▸ **DATA SECTION**

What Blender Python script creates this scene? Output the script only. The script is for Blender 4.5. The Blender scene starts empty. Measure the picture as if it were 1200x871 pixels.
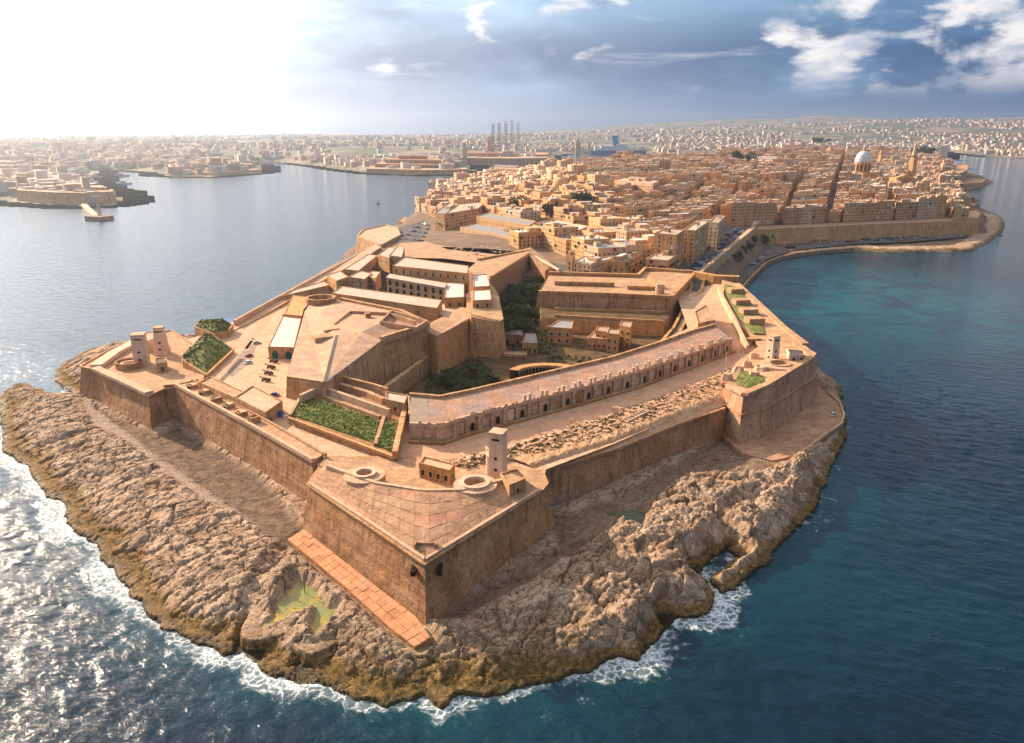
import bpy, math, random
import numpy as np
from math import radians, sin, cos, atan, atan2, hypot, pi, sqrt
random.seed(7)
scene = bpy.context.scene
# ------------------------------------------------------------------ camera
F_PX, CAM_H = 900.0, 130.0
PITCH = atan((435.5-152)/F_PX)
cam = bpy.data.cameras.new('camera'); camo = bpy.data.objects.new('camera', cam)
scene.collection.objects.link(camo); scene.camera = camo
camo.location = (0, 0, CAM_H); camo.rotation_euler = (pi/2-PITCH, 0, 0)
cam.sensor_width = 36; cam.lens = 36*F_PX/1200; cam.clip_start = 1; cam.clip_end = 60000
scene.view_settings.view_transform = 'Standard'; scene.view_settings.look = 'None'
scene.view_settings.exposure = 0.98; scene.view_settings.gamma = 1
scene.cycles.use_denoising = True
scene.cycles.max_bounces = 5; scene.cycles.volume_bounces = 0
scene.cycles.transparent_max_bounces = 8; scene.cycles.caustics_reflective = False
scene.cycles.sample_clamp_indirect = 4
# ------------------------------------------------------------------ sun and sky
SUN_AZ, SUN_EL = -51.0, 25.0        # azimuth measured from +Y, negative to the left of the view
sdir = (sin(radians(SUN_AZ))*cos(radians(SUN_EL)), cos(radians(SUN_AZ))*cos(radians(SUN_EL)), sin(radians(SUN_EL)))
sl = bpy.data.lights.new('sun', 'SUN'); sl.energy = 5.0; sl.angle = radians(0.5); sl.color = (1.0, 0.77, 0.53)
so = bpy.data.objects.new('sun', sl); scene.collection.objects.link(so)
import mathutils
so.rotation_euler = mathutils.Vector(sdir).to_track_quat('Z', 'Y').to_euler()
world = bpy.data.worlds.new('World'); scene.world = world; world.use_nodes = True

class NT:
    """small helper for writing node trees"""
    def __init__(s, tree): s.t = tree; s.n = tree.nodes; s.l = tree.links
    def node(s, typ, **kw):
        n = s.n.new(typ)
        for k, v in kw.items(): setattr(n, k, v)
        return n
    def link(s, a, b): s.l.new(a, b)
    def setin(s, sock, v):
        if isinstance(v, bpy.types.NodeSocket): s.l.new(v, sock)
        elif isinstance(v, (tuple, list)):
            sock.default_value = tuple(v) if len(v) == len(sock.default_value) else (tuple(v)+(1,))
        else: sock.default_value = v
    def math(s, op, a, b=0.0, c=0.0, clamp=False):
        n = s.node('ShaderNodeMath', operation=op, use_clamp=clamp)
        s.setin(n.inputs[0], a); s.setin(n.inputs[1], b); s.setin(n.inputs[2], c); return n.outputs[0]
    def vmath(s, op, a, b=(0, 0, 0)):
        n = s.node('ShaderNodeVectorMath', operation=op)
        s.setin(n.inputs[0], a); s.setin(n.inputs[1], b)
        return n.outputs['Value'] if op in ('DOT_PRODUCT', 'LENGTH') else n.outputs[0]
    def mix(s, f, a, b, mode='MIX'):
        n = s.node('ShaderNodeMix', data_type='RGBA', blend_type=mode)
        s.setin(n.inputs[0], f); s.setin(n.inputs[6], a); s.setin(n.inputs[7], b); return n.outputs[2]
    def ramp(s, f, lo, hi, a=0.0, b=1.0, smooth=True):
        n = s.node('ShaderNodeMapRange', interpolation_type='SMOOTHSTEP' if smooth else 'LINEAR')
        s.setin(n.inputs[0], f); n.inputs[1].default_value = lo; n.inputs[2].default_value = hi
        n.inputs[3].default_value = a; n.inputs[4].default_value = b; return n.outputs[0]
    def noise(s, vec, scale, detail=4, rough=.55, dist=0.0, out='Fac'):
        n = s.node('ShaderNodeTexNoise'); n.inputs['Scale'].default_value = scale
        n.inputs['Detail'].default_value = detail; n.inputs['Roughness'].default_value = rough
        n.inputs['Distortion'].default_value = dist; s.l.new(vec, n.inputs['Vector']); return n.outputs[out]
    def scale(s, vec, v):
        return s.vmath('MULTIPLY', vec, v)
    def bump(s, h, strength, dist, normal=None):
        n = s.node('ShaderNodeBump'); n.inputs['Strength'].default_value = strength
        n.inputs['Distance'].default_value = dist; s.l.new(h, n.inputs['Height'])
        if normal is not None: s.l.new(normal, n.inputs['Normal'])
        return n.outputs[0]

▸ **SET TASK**
Copy the material exactly. Do not include the pictures.

▸ **REPLY TO THE EXERCISE**
What Blender Python script creates this scene? Output the script only. The script is for Blender 4.5. The Blender scene starts empty. Measure the picture as if it were 1200x871 pixels.
import bpy, math, random
import numpy as np
from math import radians, sin, cos, atan, atan2, hypot, pi, sqrt
random.seed(7)
scene = bpy.context.scene
# ------------------------------------------------------------------ camera
F_PX, CAM_H = 900.0, 130.0
PITCH = atan((435.5-152)/F_PX)
cam = bpy.data.cameras.new('camera'); camo = bpy.data.objects.new('camera', cam)
scene.collection.objects.link(camo); scene.camera = camo
camo.location = (0, 0, CAM_H); camo.rotation_euler = (pi/2-PITCH, 0, 0)
cam.sensor_width = 36; cam.lens = 36*F_PX/1200; cam.clip_start = 1; cam.clip_end = 60000
scene.view_settings.view_transform = 'Standard'; scene.view_settings.look = 'None'
scene.view_settings.exposure = 0.98; scene.view_settings.gamma = 1
scene.cycles.use_denoising = True
scene.cycles.max_bounces = 5; scene.cycles.volume_bounces = 0
scene.cycles.transparent_max_bounces = 8; scene.cycles.caustics_reflective = False
scene.cycles.sample_clamp_indirect = 4
# ------------------------------------------------------------------ sun and sky
SUN_AZ, SUN_EL = -51.0, 25.0        # azimuth measured from +Y, negative to the left of the view
sdir = (sin(radians(SUN_AZ))*cos(radians(SUN_EL)), cos(radians(SUN_AZ))*cos(radians(SUN_EL)), sin(radians(SUN_EL)))
sl = bpy.data.lights.new('sun', 'SUN'); sl.energy = 5.0; sl.angle = radians(0.5); sl.color = (1.0, 0.77, 0.53)
so = bpy.data.objects.new('sun', sl); scene.collection.objects.link(so)
import mathutils
so.rotation_euler = mathutils.Vector(sdir).to_track_quat('Z', 'Y').to_euler()
world = bpy.data.worlds.new('World'); scene.world = world; world.use_nodes = True

class NT:
    """small helper for writing node trees"""
    def __init__(s, tree): s.t = tree; s.n = tree.nodes; s.l = tree.links
    def node(s, typ, **kw):
        n = s.n.new(typ)
        for k, v in kw.items(): setattr(n, k, v)
        return n
    def link(s, a, b): s.l.new(a, b)
    def setin(s, sock, v):
        if isinstance(v, bpy.types.NodeSocket): s.l.new(v, sock)
        elif isinstance(v, (tuple, list)):
            sock.default_value = tuple(v) if len(v) == len(sock.default_value) else (tuple(v)+(1,))
        else: sock.default_value = v
    def math(s, op, a, b=0.0, c=0.0, clamp=False):
        n = s.node('ShaderNodeMath', operation=op, use_clamp=clamp)
        s.setin(n.inputs[0], a); s.setin(n.inputs[1], b); s.setin(n.inputs[2], c); return n.outputs[0]
    def vmath(s, op, a, b=(0, 0, 0)):
        n = s.node('ShaderNodeVectorMath', operation=op)
        s.setin(n.inputs[0], a); s.setin(n.inputs[1], b)
        return n.outputs['Value'] if op in ('DOT_PRODUCT', 'LENGTH') else n.outputs[0]
    def mix(s, f, a, b, mode='MIX'):
        n = s.node('ShaderNodeMix', data_type='RGBA', blend_type=mode)
        s.setin(n.inputs[0], f); s.setin(n.inputs[6], a); s.setin(n.inputs[7], b); return n.outputs[2]
    def ramp(s, f, lo, hi, a=0.0, b=1.0, smooth=True):
        n = s.node('ShaderNodeMapRange', interpolation_type='SMOOTHSTEP' if smooth else 'LINEAR')
        s.setin(n.inputs[0], f); n.inputs[1].default_value = lo; n.inputs[2].default_value = hi
        n.inputs[3].default_value = a; n.inputs[4].default_value = b; return n.outputs[0]
    def noise(s, vec, scale, detail=4, rough=.55, dist=0.0, out='Fac'):
        n = s.node('ShaderNodeTexNoise'); n.inputs['Scale'].default_value = scale
        n.inputs['Detail'].default_value = detail; n.inputs['Roughness'].default_value = rough
        n.inputs['Distortion'].default_value = dist; s.l.new(vec, n.inputs['Vector']); return n.outputs[out]
    def scale(s, vec, v):
        return s.vmath('MULTIPLY', vec, v)
    def bump(s, h, strength, dist, normal=None):
        n = s.node('ShaderNodeBump'); n.inputs['Strength'].default_value = strength
        n.inputs['Distance'].default_value = dist; s.l.new(h, n.inputs['Height'])
        if normal is not None: s.l.new(normal, n.inputs['Normal'])
        return n.outputs[0]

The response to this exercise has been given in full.